Since the “Peroni Collection – Italian Style on the Silver Screen” is kicking off in London on Wednesday (though tomorrow there is a private viewing evening), I have been going once again through some of the images featured in the event.
A few readers wrote me to say they really enjoyed the poster picture from Giulietta degli spiriti (Juliet of the Spirits, 1965) by Federico Fellini (with costumes by Piero Gherardi).
Women are the main protagonists of this story, in fact a feminine universe characterises Fellini’s entire ouvre: numerous and different women – mothers, wives, mistresses, nuns, vamps and prostitutes – appear in his films, representing projections of a desire as multiform as the male imagination can be.

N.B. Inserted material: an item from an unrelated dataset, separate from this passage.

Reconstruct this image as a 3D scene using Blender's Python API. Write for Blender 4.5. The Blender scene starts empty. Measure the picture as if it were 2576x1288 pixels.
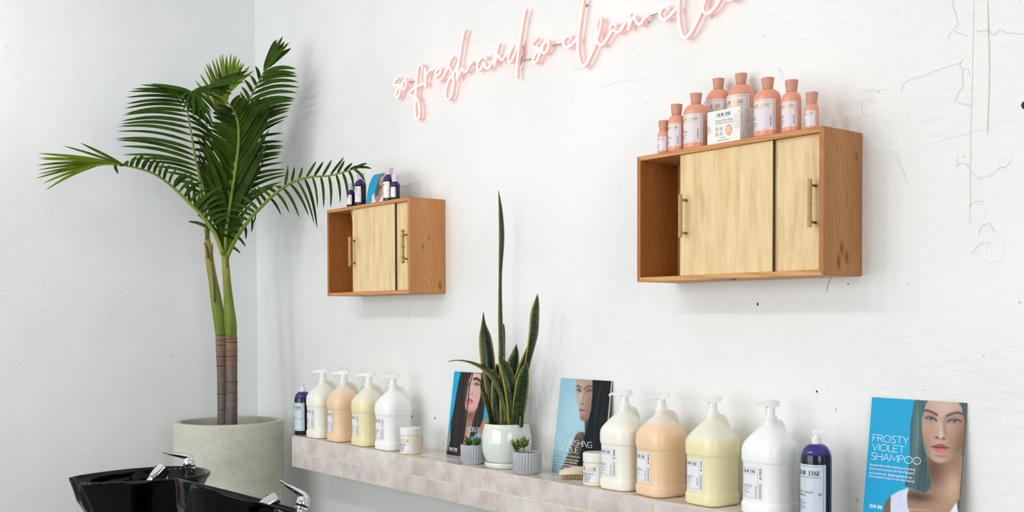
import bpy, math, random
import numpy as np
from mathutils import Vector, Matrix

# ------------------------------------------------------------------ camera
scn = bpy.context.scene
COL = scn.collection
FPX, PCX, PCY, IW, IH = 2677.65, 1288.0, 868.165, 2576, 1288
CAM = Vector((5.6687, -2.714, 1.42))
yaw, pit, rol = math.radians(50.9605), math.radians(-1.368), math.radians(-0.121)
_f = Vector((-math.sin(yaw), math.cos(yaw), 0)); _r = Vector((math.cos(yaw), math.sin(yaw), 0)); _u = Vector((0, 0, 1))
FW = _f * math.cos(pit) + _u * math.sin(pit)
_up = _u * math.cos(pit) - _f * math.sin(pit)
RT = _r * math.cos(rol) + _up * math.sin(rol)
UP = -_r * math.sin(rol) + _up * math.cos(rol)
cam_d = bpy.data.cameras.new('camera')
cam = bpy.data.objects.new('camera', cam_d); COL.objects.link(cam)
cam_d.sensor_width = 36.0; cam_d.lens = FPX / IW * 36.0
cam_d.shift_y = (PCY - IH / 2) / IW
cam_d.clip_start = 0.05
cam.matrix_world = Matrix(((RT.x, UP.x, -FW.x, CAM.x), (RT.y, UP.y, -FW.y, CAM.y), (RT.z, UP.z, -FW.z, CAM.z), (0, 0, 0, 1)))
scn.camera = cam
scn.cycles.max_bounces = 6; scn.cycles.diffuse_bounces = 4; scn.cycles.glossy_bounces = 3; scn.cycles.transmission_bounces = 2
scn.cycles.caustics_reflective = False; scn.cycles.caustics_refractive = False

# ------------------------------------------------------------------ light and exposure
scn.view_settings.view_transform = 'Standard'
scn.view_settings.look = 'None'
scn.view_settings.gamma = 1.0
scn.view_settings.use_curve_mapping = False
scn.view_settings.exposure = -1.42
world = bpy.data.worlds.new('daylight'); scn.world = world
world.use_nodes = True
world.node_tree.nodes['Background'].inputs[0].default_value = (0.86, 0.93, 1.0, 1)
world.node_tree.nodes['Background'].inputs[1].default_value = 0.5

def area(name, loc, target, sx, sy, power, col, shape='RECTANGLE', spread=180):
    d = bpy.data.lights.new(name, 'AREA'); d.shape = shape; d.size = sx
    if shape in ('RECTANGLE', 'ELLIPSE'): d.size_y = sy
    d.energy = power; d.color = col; d.spread = math.radians(spread)
    o = bpy.data.objects.new(name, d); COL.objects.link(o); o.location = loc
    o.rotation_euler = (Vector(target) - Vector(loc)).to_track_quat('-Z', 'Y').to_euler()
    return o
WIN_P, SPOT_P = 440, 12.5
area('window_daylight', (2.6, -5.95, 1.55), (2.6, 0, 1.2), 4.6, 2.5, WIN_P, (0.93, 0.97, 1.0))
area('side_window_daylight', (8.9, -3.2, 1.8), (0, -2.6, 1.4), 2.6, 2.2, 230, (0.95, 0.98, 1.0))
for i, (x, y) in enumerate(((1.2, -3.0), (2.0, -3.05), (2.75, -3.05), (3.5, -3.1))):
    area('track_spot', (x, y, 3.15), (x + 0.5, 0, 1.35), 0.2, 0.2, SPOT_P, (1.0, 0.955, 0.89), 'DISK', 150)

area('corner_fill_light', (1.1, -2.3, 3.2), (0, -1.75, 2.75), 0.25, 0.25, 10, (0.97, 0.98, 1.0), 'DISK', 110)  # unseen lamp added to brighten the upper part of the left wall

# ------------------------------------------------------------------ pixel to place (on known planes of the room)
def ray(x, y): return FW + RT * ((x - PCX) / FPX) - UP * ((y - PCY) / FPX)
def on_y(x, y, Y): d = ray(x, y); return CAM + d * ((Y - CAM.y) / d.y)
def at_depth(x, y, t): return CAM + ray(x, y) * t

# ------------------------------------------------------------------ helpers
def lin(r, g, b):
    f = lambda c: (c / 255 / 12.92) if c / 255 <= 0.04045 else ((c / 255 + 0.055) / 1.055) ** 2.4
    return (f(r), f(g), f(b), 1.0)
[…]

In this film the world of burlesque and circus - represented by Sandra Milo (the actress in yellow in the first image in this post) starring as Iris, Suzy and Fanny - clashes with that spectacle called “pure cinema”. Like a designer at a catwalk show, Fellini presents his imaginary women clad in fashionable and rich costumes born out of fantasy and wonder.
“The ambition of this film is to restore to woman her true independence, an unquestionable and inalienable dignity of her own,” Fellini stated in an interview about Juliet of the Spirits.
This is the same impulse that drives contemporary fashion designers to keep on creating new designs and collections that can empower women.
Florence-born but New York-based fashion designer Sofia Sizzi recently launched her own label, called Giulietta and inspired by Fellini's film.
Born in Florence, Sizzi first worked for Gucci, then moved to New York where she collaborated with Donna Karan and Calvin Klein.
While in her designs there is also a sort of Fellinesque obsession with church and ecclesiastical clothes (see her black dress with white collar and her capes - View this photo) a bit reminiscent of the "pretino" dresses, her Autumn/Winter 2011-12 collection also includes a red chiffon dress that references one of the costumes donned by Giulietta Masina in Fellini's film.
Masina's dress was actually shorter than Sizzi's, but it's interesting to see that stylish and original costumes from '60s film still inspire contemporary designers. I doubt that any of the contemporary films that currently boast any kind of fashion and style connections will turn into an inspiration in fifty years' time.